※本記事は、川上徹也『「コト消費」の噓』(角川新書)の第3章「『世界一美しい眼科』で、飛ぶようにモノが売れる理由」を再編集したものです。
なぜ「ピーチ」は勝ち残れたのか?
あなたはLCC(格安航空会社)に乗ったことがあるでしょうか? 私は一度の往復だけですが乗ったことがあります。
その一度の体験が「ピーチ・アビエーション」(以下「ピーチ」)でした。
2012年、日本はLCC元年と呼ばれました。「ピーチ」「エアアジア・ジャパン(現バニラ・エア)」「ジェットスター・ジャパン」の和製LCC3社が相次いで運航を開始したからです。
それから5年たった現在、他の2社が苦しんでいるのを尻目に、「ピーチ」は好調でその企業価値を創業当初の7倍にしたと言われています。
その理由はなんでしょうか?
もちろん数多くの理由があるでしょう。
拠点が成田空港か関西空港かの違いも、使い勝手に差が出ている可能性も大きいです。
しかし私は以下の理由が非常に重要だったと考えます。
ピーチだけが「安さ」以外の部分で企業の「人格(キャラ)」を鮮明にした。
詳しく解説しましょう。
まず名前やコーポレートカラーが、今までの航空会社にない斬新なもので、それだけで「人格(キャラ)」は鮮明になっています。
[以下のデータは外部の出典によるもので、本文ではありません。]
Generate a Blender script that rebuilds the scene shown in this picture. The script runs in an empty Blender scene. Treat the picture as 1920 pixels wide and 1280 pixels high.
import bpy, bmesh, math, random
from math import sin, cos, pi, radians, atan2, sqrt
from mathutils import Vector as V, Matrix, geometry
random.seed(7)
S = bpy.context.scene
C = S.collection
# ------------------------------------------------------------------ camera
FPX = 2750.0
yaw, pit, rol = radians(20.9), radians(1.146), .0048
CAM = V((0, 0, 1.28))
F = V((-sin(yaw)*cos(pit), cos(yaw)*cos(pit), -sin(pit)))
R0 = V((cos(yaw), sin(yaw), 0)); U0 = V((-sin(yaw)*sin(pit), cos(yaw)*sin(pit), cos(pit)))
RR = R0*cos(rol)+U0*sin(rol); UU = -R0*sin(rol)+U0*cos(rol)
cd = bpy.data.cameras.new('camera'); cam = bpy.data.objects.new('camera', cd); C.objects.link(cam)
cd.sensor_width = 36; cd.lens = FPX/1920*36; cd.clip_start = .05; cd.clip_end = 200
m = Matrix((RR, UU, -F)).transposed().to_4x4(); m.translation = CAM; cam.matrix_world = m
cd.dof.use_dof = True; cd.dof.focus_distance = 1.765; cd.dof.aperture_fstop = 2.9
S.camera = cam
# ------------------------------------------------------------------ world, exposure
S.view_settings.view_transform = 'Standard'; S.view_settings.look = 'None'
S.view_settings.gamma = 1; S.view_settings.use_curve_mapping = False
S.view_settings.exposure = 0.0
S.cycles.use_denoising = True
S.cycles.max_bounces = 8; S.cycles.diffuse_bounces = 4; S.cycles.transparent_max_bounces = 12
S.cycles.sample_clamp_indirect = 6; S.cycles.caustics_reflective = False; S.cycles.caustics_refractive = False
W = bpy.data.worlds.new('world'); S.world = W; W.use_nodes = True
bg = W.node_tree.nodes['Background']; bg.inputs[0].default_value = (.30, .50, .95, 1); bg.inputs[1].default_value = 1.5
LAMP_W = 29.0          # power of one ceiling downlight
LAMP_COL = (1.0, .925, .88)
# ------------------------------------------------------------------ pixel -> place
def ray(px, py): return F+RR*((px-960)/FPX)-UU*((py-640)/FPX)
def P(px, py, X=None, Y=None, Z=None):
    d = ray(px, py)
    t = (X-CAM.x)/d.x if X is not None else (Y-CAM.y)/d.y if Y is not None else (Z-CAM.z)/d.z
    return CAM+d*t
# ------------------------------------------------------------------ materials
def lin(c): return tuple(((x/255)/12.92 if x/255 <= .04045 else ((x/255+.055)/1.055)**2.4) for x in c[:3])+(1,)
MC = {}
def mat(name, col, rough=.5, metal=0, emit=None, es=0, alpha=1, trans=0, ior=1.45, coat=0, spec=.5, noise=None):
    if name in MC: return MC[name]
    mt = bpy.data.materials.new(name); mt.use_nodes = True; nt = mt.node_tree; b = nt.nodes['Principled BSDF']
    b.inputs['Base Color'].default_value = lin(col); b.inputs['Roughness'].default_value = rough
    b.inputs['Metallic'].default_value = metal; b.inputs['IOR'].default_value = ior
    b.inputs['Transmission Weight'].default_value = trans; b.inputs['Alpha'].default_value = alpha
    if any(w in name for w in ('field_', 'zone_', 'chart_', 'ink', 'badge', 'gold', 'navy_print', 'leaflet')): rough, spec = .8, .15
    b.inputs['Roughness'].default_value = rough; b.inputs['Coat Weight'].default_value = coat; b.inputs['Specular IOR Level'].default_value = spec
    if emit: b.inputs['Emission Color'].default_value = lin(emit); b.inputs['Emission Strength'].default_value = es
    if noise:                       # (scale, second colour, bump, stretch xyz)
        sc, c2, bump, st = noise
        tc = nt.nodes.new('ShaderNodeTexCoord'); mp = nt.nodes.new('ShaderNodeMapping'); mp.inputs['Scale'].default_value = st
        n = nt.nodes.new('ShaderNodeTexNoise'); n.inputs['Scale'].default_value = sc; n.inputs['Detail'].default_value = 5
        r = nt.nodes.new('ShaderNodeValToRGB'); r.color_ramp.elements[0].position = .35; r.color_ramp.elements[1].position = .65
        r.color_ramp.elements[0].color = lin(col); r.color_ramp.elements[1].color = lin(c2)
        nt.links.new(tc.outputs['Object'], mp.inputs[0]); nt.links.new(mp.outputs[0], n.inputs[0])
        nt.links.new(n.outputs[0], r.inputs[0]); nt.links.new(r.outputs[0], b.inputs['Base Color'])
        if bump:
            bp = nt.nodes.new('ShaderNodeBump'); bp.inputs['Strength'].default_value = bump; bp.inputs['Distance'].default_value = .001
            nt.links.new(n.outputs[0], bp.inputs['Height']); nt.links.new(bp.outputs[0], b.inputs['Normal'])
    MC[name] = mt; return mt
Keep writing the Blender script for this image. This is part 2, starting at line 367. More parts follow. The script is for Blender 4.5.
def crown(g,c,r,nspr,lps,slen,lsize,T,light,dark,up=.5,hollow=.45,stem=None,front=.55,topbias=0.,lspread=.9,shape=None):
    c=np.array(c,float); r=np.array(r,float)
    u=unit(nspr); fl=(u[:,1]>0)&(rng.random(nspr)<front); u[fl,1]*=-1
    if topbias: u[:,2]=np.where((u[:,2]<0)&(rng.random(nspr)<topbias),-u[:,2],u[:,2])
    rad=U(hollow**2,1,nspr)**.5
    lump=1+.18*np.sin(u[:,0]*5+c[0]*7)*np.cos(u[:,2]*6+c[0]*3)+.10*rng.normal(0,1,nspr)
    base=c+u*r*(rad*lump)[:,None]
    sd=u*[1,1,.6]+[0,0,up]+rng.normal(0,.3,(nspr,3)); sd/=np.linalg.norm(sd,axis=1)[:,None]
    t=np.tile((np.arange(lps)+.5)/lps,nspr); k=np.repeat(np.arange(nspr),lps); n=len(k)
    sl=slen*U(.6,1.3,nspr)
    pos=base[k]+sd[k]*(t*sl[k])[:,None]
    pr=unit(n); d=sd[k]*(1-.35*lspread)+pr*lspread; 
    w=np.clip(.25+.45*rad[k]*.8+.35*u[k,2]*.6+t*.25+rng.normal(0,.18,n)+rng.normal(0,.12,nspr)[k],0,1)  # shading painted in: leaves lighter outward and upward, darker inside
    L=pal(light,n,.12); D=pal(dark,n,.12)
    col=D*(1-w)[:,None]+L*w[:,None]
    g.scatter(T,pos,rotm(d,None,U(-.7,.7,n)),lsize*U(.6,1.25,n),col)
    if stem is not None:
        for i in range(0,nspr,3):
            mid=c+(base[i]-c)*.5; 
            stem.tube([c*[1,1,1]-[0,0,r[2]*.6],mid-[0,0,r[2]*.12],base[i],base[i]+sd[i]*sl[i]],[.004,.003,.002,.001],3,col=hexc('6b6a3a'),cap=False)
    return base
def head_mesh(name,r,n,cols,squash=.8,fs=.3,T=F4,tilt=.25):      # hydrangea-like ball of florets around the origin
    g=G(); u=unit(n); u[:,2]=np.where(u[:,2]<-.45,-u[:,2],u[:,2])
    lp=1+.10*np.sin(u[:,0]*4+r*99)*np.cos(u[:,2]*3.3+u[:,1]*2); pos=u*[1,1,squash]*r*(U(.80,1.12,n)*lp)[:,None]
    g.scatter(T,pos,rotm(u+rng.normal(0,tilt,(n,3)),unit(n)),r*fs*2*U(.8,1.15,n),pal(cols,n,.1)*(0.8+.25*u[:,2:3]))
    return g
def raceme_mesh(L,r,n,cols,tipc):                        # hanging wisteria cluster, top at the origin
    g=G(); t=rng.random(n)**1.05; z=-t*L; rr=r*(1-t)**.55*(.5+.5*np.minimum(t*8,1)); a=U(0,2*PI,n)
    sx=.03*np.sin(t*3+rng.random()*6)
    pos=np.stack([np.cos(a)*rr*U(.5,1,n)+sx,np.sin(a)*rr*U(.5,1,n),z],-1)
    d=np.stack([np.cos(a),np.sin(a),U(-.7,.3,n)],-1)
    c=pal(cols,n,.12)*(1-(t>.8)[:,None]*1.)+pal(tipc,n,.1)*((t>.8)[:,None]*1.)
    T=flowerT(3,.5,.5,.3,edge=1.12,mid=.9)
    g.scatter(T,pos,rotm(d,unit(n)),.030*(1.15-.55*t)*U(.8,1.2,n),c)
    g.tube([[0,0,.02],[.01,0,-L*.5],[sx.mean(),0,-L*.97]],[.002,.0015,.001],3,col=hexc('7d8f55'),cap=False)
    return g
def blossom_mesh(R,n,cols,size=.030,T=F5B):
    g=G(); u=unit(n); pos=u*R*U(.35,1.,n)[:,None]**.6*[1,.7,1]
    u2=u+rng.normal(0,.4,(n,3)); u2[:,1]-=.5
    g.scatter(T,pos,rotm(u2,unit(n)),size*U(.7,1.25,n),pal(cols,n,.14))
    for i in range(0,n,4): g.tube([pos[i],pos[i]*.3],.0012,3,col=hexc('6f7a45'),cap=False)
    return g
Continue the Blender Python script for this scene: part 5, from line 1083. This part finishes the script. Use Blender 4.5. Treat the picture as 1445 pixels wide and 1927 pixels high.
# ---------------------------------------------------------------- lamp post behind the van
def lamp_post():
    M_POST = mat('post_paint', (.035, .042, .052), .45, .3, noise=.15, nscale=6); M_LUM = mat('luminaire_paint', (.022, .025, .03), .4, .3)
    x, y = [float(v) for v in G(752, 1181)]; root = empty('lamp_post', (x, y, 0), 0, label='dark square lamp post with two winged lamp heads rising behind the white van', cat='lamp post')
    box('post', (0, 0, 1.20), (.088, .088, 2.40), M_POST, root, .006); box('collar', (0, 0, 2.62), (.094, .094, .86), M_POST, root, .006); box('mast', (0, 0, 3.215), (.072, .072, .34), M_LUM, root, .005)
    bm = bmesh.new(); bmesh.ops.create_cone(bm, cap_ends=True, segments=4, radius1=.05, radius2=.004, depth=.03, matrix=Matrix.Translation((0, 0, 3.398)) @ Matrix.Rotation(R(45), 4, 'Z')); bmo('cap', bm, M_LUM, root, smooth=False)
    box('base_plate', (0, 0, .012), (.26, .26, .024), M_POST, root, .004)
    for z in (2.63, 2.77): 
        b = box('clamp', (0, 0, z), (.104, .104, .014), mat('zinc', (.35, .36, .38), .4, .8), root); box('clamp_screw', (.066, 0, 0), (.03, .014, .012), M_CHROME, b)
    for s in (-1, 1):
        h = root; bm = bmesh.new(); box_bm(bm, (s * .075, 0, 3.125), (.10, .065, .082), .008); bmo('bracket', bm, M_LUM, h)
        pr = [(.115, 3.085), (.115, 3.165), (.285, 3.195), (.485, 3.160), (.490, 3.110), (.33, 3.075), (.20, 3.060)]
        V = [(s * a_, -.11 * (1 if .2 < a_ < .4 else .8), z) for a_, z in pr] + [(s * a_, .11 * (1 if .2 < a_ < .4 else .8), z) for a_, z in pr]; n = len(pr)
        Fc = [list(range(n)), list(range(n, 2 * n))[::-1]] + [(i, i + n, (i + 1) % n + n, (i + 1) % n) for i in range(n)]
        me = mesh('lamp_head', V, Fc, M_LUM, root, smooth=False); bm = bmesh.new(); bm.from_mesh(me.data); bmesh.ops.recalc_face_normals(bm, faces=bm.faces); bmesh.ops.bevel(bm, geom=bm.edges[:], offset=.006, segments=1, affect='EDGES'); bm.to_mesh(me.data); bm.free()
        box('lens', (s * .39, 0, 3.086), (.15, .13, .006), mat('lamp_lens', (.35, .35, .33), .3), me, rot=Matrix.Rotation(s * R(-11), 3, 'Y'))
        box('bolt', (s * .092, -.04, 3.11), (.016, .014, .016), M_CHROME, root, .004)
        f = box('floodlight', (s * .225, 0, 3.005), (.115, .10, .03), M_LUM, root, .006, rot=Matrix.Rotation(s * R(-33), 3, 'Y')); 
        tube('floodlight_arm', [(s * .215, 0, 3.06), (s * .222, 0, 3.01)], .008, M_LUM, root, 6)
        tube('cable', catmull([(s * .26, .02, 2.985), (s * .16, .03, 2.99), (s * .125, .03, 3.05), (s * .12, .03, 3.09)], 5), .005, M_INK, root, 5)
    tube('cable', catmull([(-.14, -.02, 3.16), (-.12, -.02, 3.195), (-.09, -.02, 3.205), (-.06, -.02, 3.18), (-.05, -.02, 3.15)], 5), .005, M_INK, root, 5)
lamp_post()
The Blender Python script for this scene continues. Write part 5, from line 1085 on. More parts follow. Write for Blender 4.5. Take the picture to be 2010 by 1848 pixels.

またコンセプトをわかりやすい「空飛ぶ電車」という一言で言い表したこともそうです。
ちなみに「空飛ぶ電車」とは以下のようなことを言います。
・お客さんは駅の改札を通るように自身でチェックインする。
・定刻になるとお客さんを待たず無慈悲に出発する。
・新幹線のワゴンサービスのように飲食物は有料で提供する。
さらに関西空港が拠点の航空会社ということで、以下のように大阪色を前面に打ち出したことも「人格(キャラ)」を鮮明にしました。
・機内での食事にたこ焼きやお好み焼きなどを提供する。
・機内アナウンスに大阪弁を使う。
実際、私が搭乗したのは羽田発着で大阪とは関係ない便でしたが、行きも帰りもパイロットもCAも機内アナウンスの最後には「まいどおおきに!」という大阪弁での挨拶(あいさつ)を(ちょっとだけ恥ずかしそうに)していました。人によっては最初から最後までコテコテの大阪弁で喋(しゃべ)る乗務員もいるそうです。